Le 13 février 2016, le président de la Colombe réagi aux accusations des islamistes de la Lampe. Laissant de côté le langage diplomatique, Mezouar a fustigé la volonté du PJD et de son secrétaire général de dicter leurs choix au RNI à l’occasion de la formation des bureaux des conseils communaux et régionaux. Le chef de la Colombe a ainsi défendu ses alliances avec le PAM. «Nous étions surpris, à l’instar des politiques, par un discours violent et immoral et non-civilisé qui nous cible et (…) qui nous présente en tant que traitres», a–t-il déclaré. Cette fois, Benkirane a compris le message et ordonné aux PJDistes de ne pas riposter.
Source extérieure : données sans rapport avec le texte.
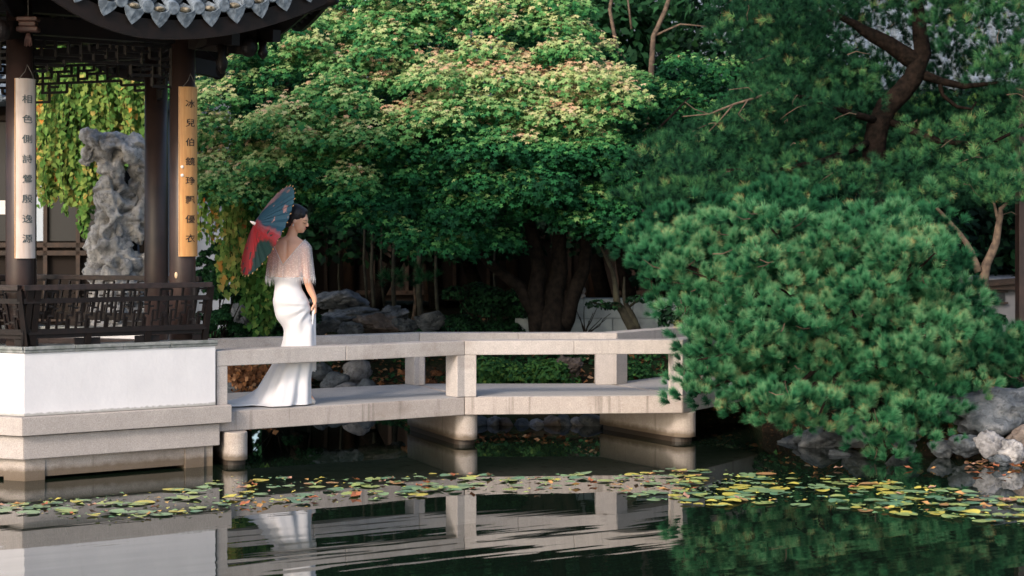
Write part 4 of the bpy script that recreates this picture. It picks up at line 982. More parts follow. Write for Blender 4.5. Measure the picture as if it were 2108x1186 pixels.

Boussaid, la nouvelle cible

Dimanche 3 avril, le chef de l’exécutif tance publiquement Mohamed Boussaid, via un communiqué. Il l'accuse d’avoir agi «unilatéralement» sur le dossier des enseignants-stagiaires. Une crise encore fraîche, appelée à connaitre de nouveaux rebondissements dans les prochaines heures. Le silence du RNI serait-il l’expression de cette volonté de ne pas aggraver la nouvelle crise gouvernementale ? D’autant que ce nouveau acte de profonde divergence entre Benkirane et son ministre des Finances brise l’entente tacite de reporter les disputes politiques jusqu’à l’adoption, par le Conseil de sécurité, d’une nouvelle résolution sur la question du Sahara.